Il Parco Nazionale del Pollino è un’area verde incontaminata a cavallo tra la Basilicata e la Calabria, un enorme polmone verde di 192mila ettari, dal 2015 patrimonio naturale dell’Unesco. Questo è il regno dei pini loricati, alberi maestosi e contorti che conferiscono al paesaggio un aspetto fiabesco da romanzo fantasy. Il loro nome deriva dalla corteccia spessissima che ricopre il tronco e ricorda l’armatura dei soldati romani, la lorica. Quando muoiono, perdono lentamente il loro scudo difensivo e, scolorando verso il bianco, restano in piedi per anni, come dei monumenti della natura dalle forme inquietanti, scolpite dalle intemperie. Questi fossili viventi sono visibili soprattutto sulla cima della Serra di Crispo, denominata il ‘Giardino degli Dei’, vero giardino naturale punteggiato di esemplari quasi millenari, superstiti di una specie che era diffusissima in un passato remoto e che oggi sopravvivono sono nel Parco del Pollino e in alcune aree dei Balcani.

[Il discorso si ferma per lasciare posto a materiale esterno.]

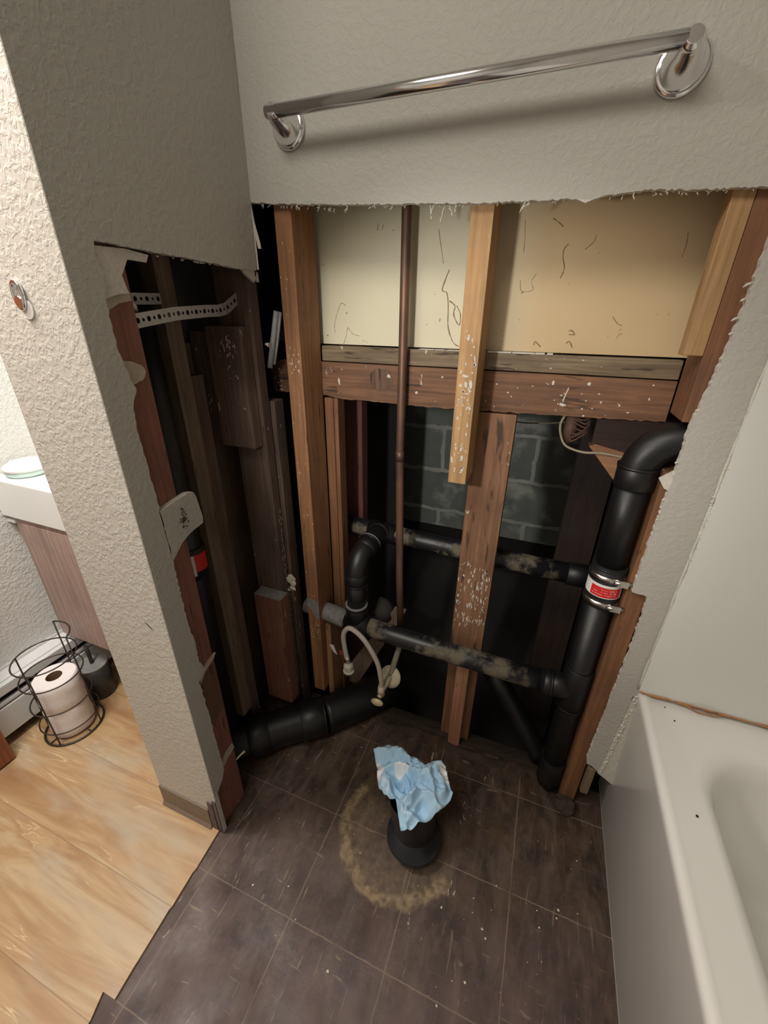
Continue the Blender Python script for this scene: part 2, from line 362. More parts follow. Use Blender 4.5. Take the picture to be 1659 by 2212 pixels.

Il Pollino è una palestra a cielo aperto, un’area protetta - la più estesa d’Italia - dove gole selvagge e pianori erbosi si alternano a vallate ammantate di fitti boschi di faggi, abeti argentati e castagni. Gli amanti delle attività outdoor possono scegliere tra escursioni a piedi o in mountain bike, rafting e kayak lungo il fiume Lao, arrampicate sulle vette più selvagge, alcune superiori ai 2mila metri, e passeggiate a cavallo. Di grande interesse escursionistico sono ad esempio i boschi a ridosso del borgo di San Costantino Albanese, da cui si può raggiungere il suggestivo punto panoramico Tumbarino e qui ammirare la valle Rubbio con la sua spettacolare distesa di querce, agrifogli, cerri e roverelle. Percorrendo sentieri altrettanto affascinanti si può arrivare alla Sorgente Catusa, a quota 1.300 metri, circondata da enormi massi ricoperti di muschio e faggi secolari. Dalla località Acquafredda, sempre nel territorio di San Costantino, si può partire alla volta della Timpa di Pietrasasso, uno sperone di roccia di origine lavica, dalla curiosa forma a punta.